[start Excerpted data]

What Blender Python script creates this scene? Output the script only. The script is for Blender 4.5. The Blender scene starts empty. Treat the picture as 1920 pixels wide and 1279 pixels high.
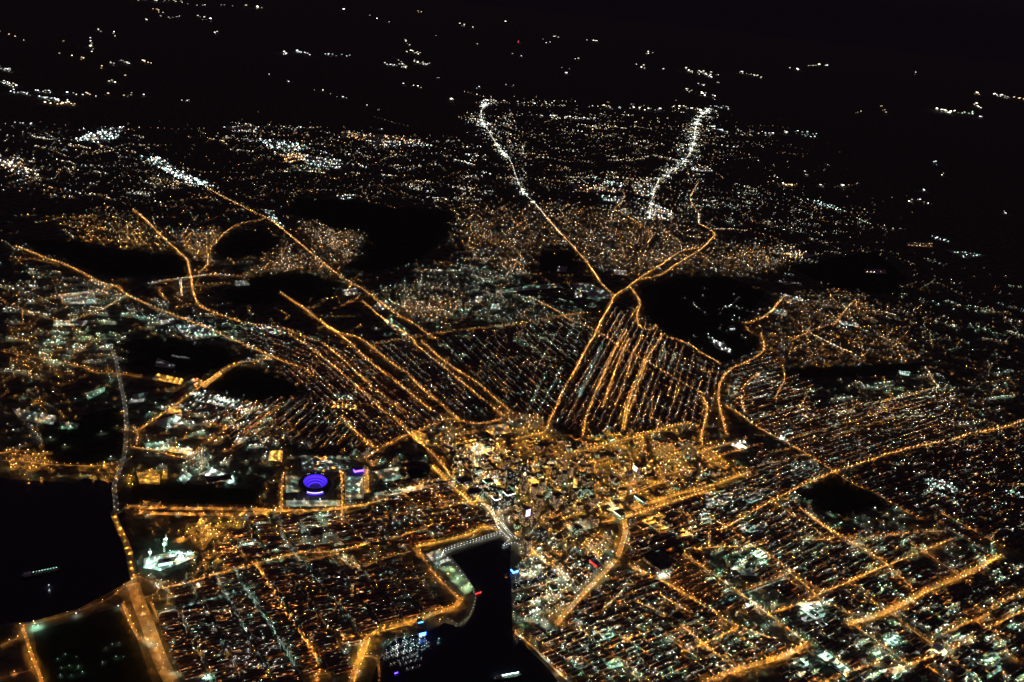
import bpy, bmesh, math, random
import numpy as np
from mathutils import Matrix, Vector

# ------------------------------------------------------------------ camera, world, exposure
S = bpy.context.scene
C = S.collection
rng = np.random.default_rng(11)
random.seed(5)
W0, H0, F = 1920, 1279, 1660.0
CAM = np.array([3950.0, -2790.0, 3010.0])
YAW, PIT, ROL = -0.9738, 0.366, 0.1097
cy, sy = math.cos(YAW), math.sin(YAW)
FW = np.array([sy * math.cos(PIT), cy * math.cos(PIT), -math.sin(PIT)])
R0 = np.array([cy, -sy, 0.0])
U0 = np.cross(R0, FW)
cr, sr = math.cos(ROL), math.sin(ROL)
RT, UP = cr * R0 + sr * U0, -sr * R0 + cr * U0

cam = bpy.data.cameras.new("camera")
cam.sensor_width = 36.0
cam.lens = F / W0 * 36.0
cam.clip_start, cam.clip_end = 1.0, 600000.0
camo = bpy.data.objects.new("camera", cam)
M = Matrix(((RT[0], UP[0], -FW[0], CAM[0]), (RT[1], UP[1], -FW[1], CAM[1]), (RT[2], UP[2], -FW[2], CAM[2]), (0, 0, 0, 1)))
camo.matrix_world = M
C.objects.link(camo)
S.camera = camo

w = bpy.data.worlds.new("World")
S.world = w
w.use_nodes = True
nt = w.node_tree
nt.nodes.clear()
tc = nt.nodes.new("ShaderNodeTexCoord")
sx = nt.nodes.new("ShaderNodeSeparateXYZ")
rp = nt.nodes.new("ShaderNodeValToRGB")
rp.color_ramp.elements[0].position = 0.03
rp.color_ramp.elements[0].color = (0.0032, 0.0020, 0.0036, 1)
rp.color_ramp.elements[1].position = 0.6
rp.color_ramp.elements[1].color = (0.044, 0.028, 0.046, 1)
bg = nt.nodes.new("ShaderNodeBackground")
wo = nt.nodes.new("ShaderNodeOutputWorld")
nt.links.new(tc.outputs["Generated"], sx.inputs[0])
nt.links.new(sx.outputs["Z"], rp.inputs[0])
nt.links.new(rp.outputs[0], bg.inputs[0])
nt.links.new(bg.outputs[0], wo.inputs[0])

S.view_settings.view_transform = "Standard"
S.view_settings.look = "None"
S.view_settings.exposure = 0.0
S.view_settings.gamma = 1.0
cyc = S.cycles
cyc.max_bounces = 2
cyc.diffuse_bounces = 1
cyc.glossy_bounces = 1
cyc.use_light_tree = True
cyc.sample_clamp_indirect = 2.0
cyc.caustics_reflective = cyc.caustics_refractive = False
cyc.use_denoising = True


# ------------------------------------------------------------------ photo pixel <-> ground
def at(p, z=0.0):
    """Photo pixels (n,2) -> world points on the plane of height z."""
    p = np.atleast_2d(np.asarray(p, float))
    d = FW[None] + (p[:, :1] - W0 / 2) / F * RT[None] - (p[:, 1:2] - H0 / 2) / F * UP[None]
    dz = np.minimum(d[:, 2], -1e-3)
    t = (z - CAM[2]) / dz
    h = np.hypot(d[:, 0], d[:, 1])
    t = np.minimum(t, 170000.0 / h)
    return CAM[None, :2] + d[:, :2] * t[:, None]


def px(xy, z=0.0):
    xy = np.atleast_2d(xy)
    d = np.c_[xy, np.full(len(xy), z)] - CAM
    k = d @ FW
    return np.c_[W0 / 2 + F * (d @ RT) / k, H0 / 2 - F * (d @ UP) / k]


def dist(xy):
    xy = np.atleast_2d(xy)
    return np.sqrt(((xy - CAM[:2]) ** 2).sum(1) + CAM[2] ** 2)


def inside(pts, poly):
    poly = np.asarray(poly, float)
    x, y = pts[:, 0], pts[:, 1]
    r = np.zeros(len(pts), bool)
    j = len(poly) - 1
    for i in range(len(poly)):
        xi, yi = poly[i]
        xj, yj = poly[j]
        if yi != yj:
            r ^= ((yi > y) != (yj > y)) & (x < (xj - xi) * (y - yi) / (yj - yi) + xi)
        j = i
    return r


def pts(s):
    return np.array([[float(v) for v in q.split(",")] for q in s.split()])


# ------------------------------------------------------------------ materials
def pbsdf(name, col, rough=0.9, noise=0.0, scale=0.02, col2=None, metal=0.0):
    m = bpy.data.materials.new(name)
    m.use_nodes = True
    n = m.node_tree
    b = n.nodes["Principled BSDF"]
    b.inputs["Roughness"].default_value = rough
    b.inputs["Metallic"].default_value = metal
    b.inputs["Specular IOR Level"].default_value = 0.2
    if col2 is None:
        b.inputs["Base Color"].default_value = (*col, 1)
    else:
        g = n.nodes.new("ShaderNodeNewGeometry")
        t = n.nodes.new("ShaderNodeTexNoise")
        t.inputs["Scale"].default_value = scale
        t.inputs["Detail"].default_value = 4
        r = n.nodes.new("ShaderNodeValToRGB")
        r.color_ramp.elements[0].position = 0.38
        r.color_ramp.elements[1].position = 0.62
        r.color_ramp.elements[0].color = (*col, 1)
        r.color_ramp.elements[1].color = (*col2, 1)
        n.links.new(g.outputs["Position"], t.inputs["Vector"])
        n.links.new(t.outputs["Fac"], r.inputs[0])
        n.links.new(r.outputs[0], b.inputs["Base Color"])
    return m


def emit(name, col, s, sample=True):
    m = bpy.data.materials.new(name)
    m.use_nodes = True
    n = m.node_tree
    n.nodes.clear()
    e = n.nodes.new("ShaderNodeEmission")
    e.inputs[0].default_value = (*col, 1)
    e.inputs[1].default_value = s
    o = n.nodes.new("ShaderNodeOutputMaterial")
    n.links.new(e.outputs[0], o.inputs[0])
    m.cycles.emission_sampling = "FRONT" if sample else "NONE"
    return m


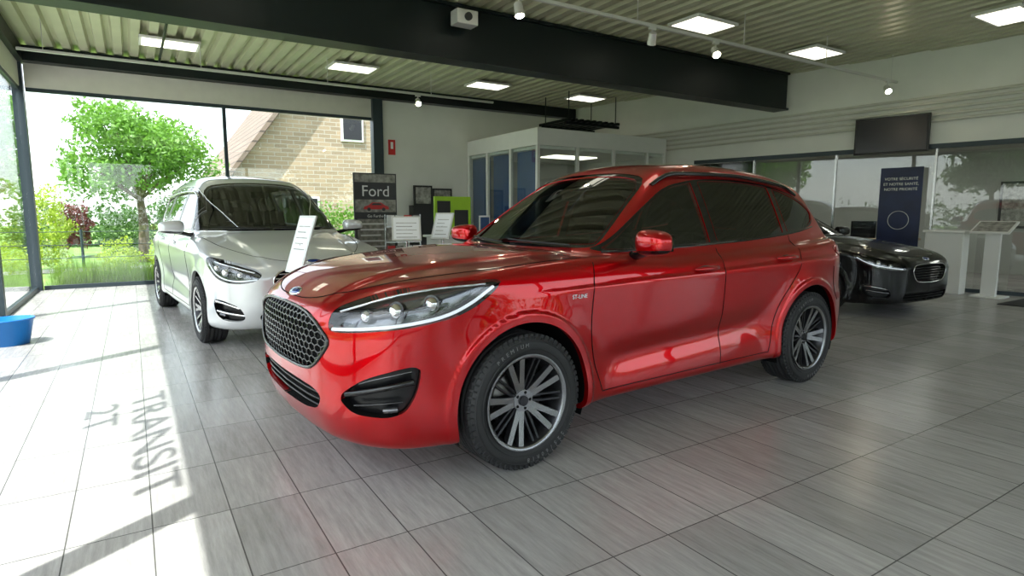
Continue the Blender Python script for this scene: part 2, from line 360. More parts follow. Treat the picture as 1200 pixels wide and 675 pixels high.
def wheel_mesh(name,R,w,rr,style):
    b=MB(); h=w/2
    prof=[(rr-.012,-h+.012),(rr+.012,-h+.004),(rr+.03,-h-.003),((R+rr)/2+.01,-h-.010),(R-.03,-h+.000),(R-.010,-h+.014),(R-.002,-h+.028)]
    half=[(R,-h+.05),(R-.009,-h+.052),(R-.009,-h+.060),(R,-h+.062),(R+.001,-.022),(R-.009,-.020),(R-.009,-.010),(R+.001,-.008)]
    full=prof+half; full=full+[(r,-y) for r,y in reversed(full)]
    b.lathe(full,72,0)
    for k in range(64):
        t=2*math.pi*k/64
        for sy in(-1,1):
            T=Matrix.Rotation(t,4,'Y')@Matrix.Translation((0,sy*(h-.024),R-.016)); b.box((-.011,-.014,0),(.011,.014,.0150),0,T)
            T=Matrix.Rotation(t+.05,4,'Y')@Matrix.Translation((0,sy*(h-.006),R-.045)); b.box((-.004,-.006,0),(.004,.0065,.030),0,T)
    for rad in (rr+.035,(R+rr)/2+.02): b.lathe([(rad-.002,h+.004),(rad,h+.0125),(rad+.002,h+.004)],72,0)
    fm=5 if style==0 else 1
    b.lathe([(rr+.010,h-.002),(rr+.010,h+.006),(rr+.002,h+.007),(rr-.010,h-.004),(rr-.014,h-.018),(rr-.03,h-.05),(rr-.035,-h+.03),(rr-.01,-h+.01)],72,2)
    b.lathe([(rr+.010,h+.0065),(rr+.001,h+.0078),(rr-.009,h-.003)],72,fm)
    b.lathe([(.001,-.03),(rr-.03,-.03)],48,4)
    b.lathe([(.05,.02),(.155,.02),(.160,.012),(.160,-.008),(.155,-.01)],48,3)
    def spoke(a0,a1,w0,w1,mi=1,dy=0.):
        rs=[.040,.12,rr-.004]; ws=[w0,(w0+w1)/2*.9,w1]; ys=[h-.045+dy,h-.030+dy,h-.006+dy]; ds=[.05,.04,.03]; A=[a0,(a0+a1)/2,a1]; vs=[]
        for r,ww,y,dd,a in zip(rs,ws,ys,ds,A):
            c=Vector((math.cos(a),0,math.sin(a))); t=Vector((-math.sin(a),0,math.cos(a)))
            for sx,yy,k in((-1,y,1),(1,y,1),(1,y-dd,1.25),(-1,y-dd,1.25)):
                q=c*r+t*sx*ww*k; vs.append((q.x,yy,q.z))
        for i in range(2):
            o=i*4; b.add(vs,[(o,o+1,o+5,o+4)],mi); b.add(vs,[(o+1,o+2,o+6,o+5),(o+2,o+3,o+7,o+6),(o+3,o,o+4,o+7)],2)
    n=5
    for k in range(n):
        t=2*math.pi*k/n+math.pi/2
        if style==0:
            spoke(t-.16,t-.17,.018,.016,fm); spoke(t+.16,t+.17,.018,.016,fm)
            spoke(t+math.pi/n-.20,t+math.pi/n-.07,.006,.006,2,-.010); spoke(t+math.pi/n+.20,t+math.pi/n+.07,.006,.006,2,-.010)
        else:
            spoke(t,t-.16,.02,.014); spoke(t,t+.16,.02,.014); spoke(t+math.pi/n,t+math.pi/n,.014,.012)
    b.cyl((0,h-.08,0),(0,h-.040,0),.066,.058,24,fm); b.cyl((0,h-.04,0),(0,h-.03,0),.028,.026,24,2)
    for k in range(5):
        t=2*math.pi*(k+.5)/5+math.pi/2; b.cyl((.044*math.cos(t),h-.05,.044*math.sin(t)),(.044*math.cos(t),h-.0385,.044*math.sin(t)),.008,.008,8,4)
    me_o=b.obj(name,['tyre','alloy','alloyd','steel','dark','alloyg'])
    me=me_o.data; bpy.data.objects.remove(me_o); return me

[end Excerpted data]

▶ [Set problem]
Return nothing but the lines running from the start of the data to the line with "S.camera = camo", please, both ends included and no pictures.

▶ [Result of the task]
What Blender Python script creates this scene? Output the script only. The script is for Blender 4.5. The Blender scene starts empty. Treat the picture as 1920 pixels wide and 1279 pixels high.
import bpy, bmesh, math, random
import numpy as np
from mathutils import Matrix, Vector

# ------------------------------------------------------------------ camera, world, exposure
S = bpy.context.scene
C = S.collection
rng = np.random.default_rng(11)
random.seed(5)
W0, H0, F = 1920, 1279, 1660.0
CAM = np.array([3950.0, -2790.0, 3010.0])
YAW, PIT, ROL = -0.9738, 0.366, 0.1097
cy, sy = math.cos(YAW), math.sin(YAW)
FW = np.array([sy * math.cos(PIT), cy * math.cos(PIT), -math.sin(PIT)])
R0 = np.array([cy, -sy, 0.0])
U0 = np.cross(R0, FW)
cr, sr = math.cos(ROL), math.sin(ROL)
RT, UP = cr * R0 + sr * U0, -sr * R0 + cr * U0

cam = bpy.data.cameras.new("camera")
cam.sensor_width = 36.0
cam.lens = F / W0 * 36.0
cam.clip_start, cam.clip_end = 1.0, 600000.0
camo = bpy.data.objects.new("camera", cam)
M = Matrix(((RT[0], UP[0], -FW[0], CAM[0]), (RT[1], UP[1], -FW[1], CAM[1]), (RT[2], UP[2], -FW[2], CAM[2]), (0, 0, 0, 1)))
camo.matrix_world = M
C.objects.link(camo)
S.camera = camo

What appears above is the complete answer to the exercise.